[Supplied data]
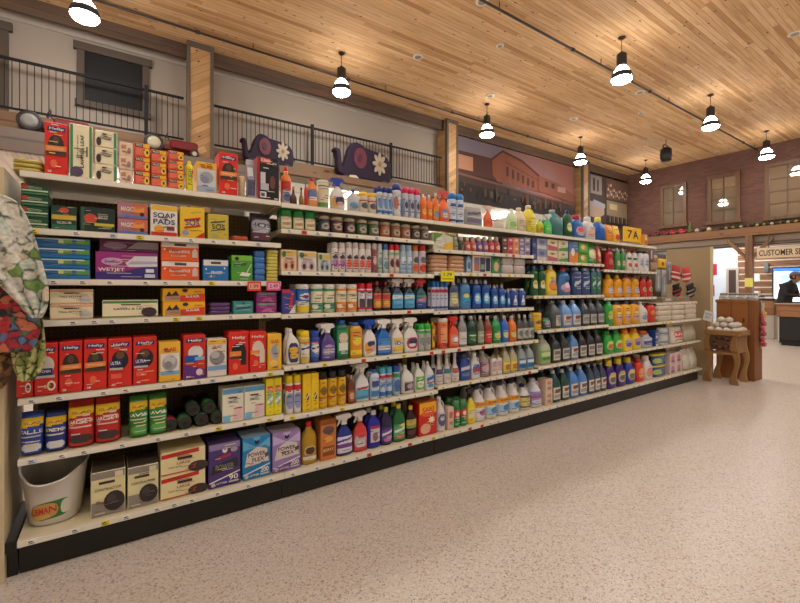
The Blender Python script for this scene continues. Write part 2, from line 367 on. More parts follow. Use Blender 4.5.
# pendant lamps
black = mat('1e1a1a', .45)
def lamp_emit(name, strength, col=(1, .96, .91)):
    N = NT(name, .4); N.b.inputs['Emission Color'].default_value = (*col, 1); N.b.inputs['Emission Strength'].default_value = strength
    N.b.inputs['Base Color'].default_value = (.8, .8, .8, 1); return N.m
em_bot = lamp_emit('lamp_diffuser', 42); em_dome = lamp_emit('lamp_dome', 13)
DZ = 5.32
def lamp_meshes():
    K_ = .88
    d = {}
    d['canopy'] = MB().loft([(ZC-DZ-.03, .05, .05), (ZC-DZ-.012, .065, .065), (ZC-DZ-.001, .065, .065)], mat('3a2018', .5), 16).mesh('canopy')
    d['cord'] = MB().tube([(0, 0, .52), (0, 0, ZC-DZ-.03)], .006, black, 6).mesh('cord')
    d['housing'] = MB().loft([(.27, .085, .085), (.29, .09, .09), (.5, .09, .09), (.53, .05, .05), (.56, .02, .02)], black, 20).mesh('housing')
    prof = [(.27, .085), (.24, .11), (.19, .15), (.135, .175)][::-1]
    d['dome'] = MB().loft([(z, r, r) for z, r in prof], em_dome, 28, caps=(False, False)).mesh('dome')
    d['ring'] = MB().loft([(.03, .205, .205), (.028, .216, .216), (.085, .214, .214), (.135, .192, .192), (.135, .17, .17)], mat('38383e', .8), 28, caps=(False, False)).mesh('ring')
    d['diffuser'] = MB().loft([(-.035, .05, .05), (-.03, .13, .13), (-.014, .18, .18), (.012, .2, .2), (.03, .205, .205)], em_bot, 28, caps=(True, False)).mesh('diffuser')
    for k in ('dome', 'ring', 'diffuser'):
        for v in d[k].vertices: v.co.x *= K_; v.co.y *= K_
    return d
LM = lamp_meshes()
lname = {0: 'row along the loft', 1: 'row above the shelves', 2: 'row above the aisle', 3: 'row behind the viewer'}
oname = ['first', 'second', 'third', 'fourth', 'fifth', 'sixth']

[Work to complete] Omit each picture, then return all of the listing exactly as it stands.

[Task solution]
The Blender Python script for this scene continues. Write part 2, from line 367 on. More parts follow. Use Blender 4.5.
# pendant lamps
black = mat('1e1a1a', .45)
def lamp_emit(name, strength, col=(1, .96, .91)):
    N = NT(name, .4); N.b.inputs['Emission Color'].default_value = (*col, 1); N.b.inputs['Emission Strength'].default_value = strength
    N.b.inputs['Base Color'].default_value = (.8, .8, .8, 1); return N.m
em_bot = lamp_emit('lamp_diffuser', 42); em_dome = lamp_emit('lamp_dome', 13)
DZ = 5.32
def lamp_meshes():
    K_ = .88
    d = {}
    d['canopy'] = MB().loft([(ZC-DZ-.03, .05, .05), (ZC-DZ-.012, .065, .065), (ZC-DZ-.001, .065, .065)], mat('3a2018', .5), 16).mesh('canopy')
    d['cord'] = MB().tube([(0, 0, .52), (0, 0, ZC-DZ-.03)], .006, black, 6).mesh('cord')
    d['housing'] = MB().loft([(.27, .085, .085), (.29, .09, .09), (.5, .09, .09), (.53, .05, .05), (.56, .02, .02)], black, 20).mesh('housing')
    prof = [(.27, .085), (.24, .11), (.19, .15), (.135, .175)][::-1]
    d['dome'] = MB().loft([(z, r, r) for z, r in prof], em_dome, 28, caps=(False, False)).mesh('dome')
    d['ring'] = MB().loft([(.03, .205, .205), (.028, .216, .216), (.085, .214, .214), (.135, .192, .192), (.135, .17, .17)], mat('38383e', .8), 28, caps=(False, False)).mesh('ring')
    d['diffuser'] = MB().loft([(-.035, .05, .05), (-.03, .13, .13), (-.014, .18, .18), (.012, .2, .2), (.03, .205, .205)], em_bot, 28, caps=(True, False)).mesh('diffuser')
    for k in ('dome', 'ring', 'diffuser'):
        for v in d[k].vertices: v.co.x *= K_; v.co.y *= K_
    return d
LM = lamp_meshes()
lname = {0: 'row along the loft', 1: 'row above the shelves', 2: 'row above the aisle', 3: 'row behind the viewer'}
oname = ['first', 'second', 'third', 'fourth', 'fifth', 'sixth']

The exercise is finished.